The movie benefits from an exceptional group of actors giving their all. Jordan stoically handles all of the nasty comments and actions directed his way, while Foxx effectively delivers an initially standoffish quality that hides a sense of hopelessness about his character’s situation. While the two stars are excellent, the supporting cast members are equally strong. Over the course of the running time, the stories and struggles of a few other prisoners (Rob Morgan and O’Shea Jackson Jr.) are also developed. Morgan’s work as Herbert Richardson, a war veteran suffering from PTSD who is also serving a death sentence, may be the most interesting and layered subplot. He is remarkable in the part and makes a powerful impression.

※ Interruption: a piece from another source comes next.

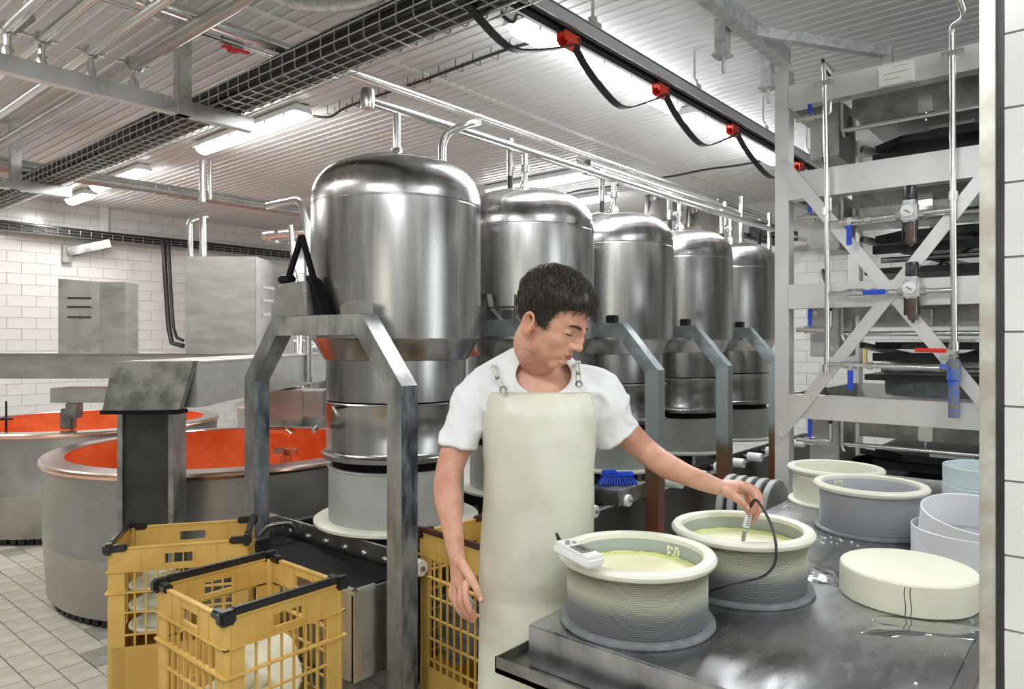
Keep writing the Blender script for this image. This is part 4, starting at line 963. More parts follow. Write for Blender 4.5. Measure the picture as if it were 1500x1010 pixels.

Technical skills on display are very strong as well. Despite this tale being primarily set in a prison and courtroom, it is also a nicely shot feature that uses and emphasizes orange hues and warm colors when the main characters are together trying to plan their next legal move. It contrasts nicely with the less attractive and pale grays and whites used in the prison environments and less colorful tones used in courtroom scenes.

The film is at times earnest to a fault. The good characters are noble in every possible way and the bad characters are generally horrific beyond words. This may be an accurate representation of the people involved, but as a drama it comes across as stagey. And the story itself is told in a very straightforward and routine manner, hitting all of the expected beats. Even viewers unfamiliar with the events depicted, will know exactly what is coming and have a clear idea of how things will play out long before they occur, eliminating some of the tension.

Thankfully, the cast members are so strong that they make up for any of the more routine and predictable aspects of the screenplay with empathic performances. In the end, all involved have come together to make a very good film with an important message at its core. While Just Mercy doesn’t offer up any shocks over the course of its running time, it capably delivers its inspirational and still relevant story to audiences.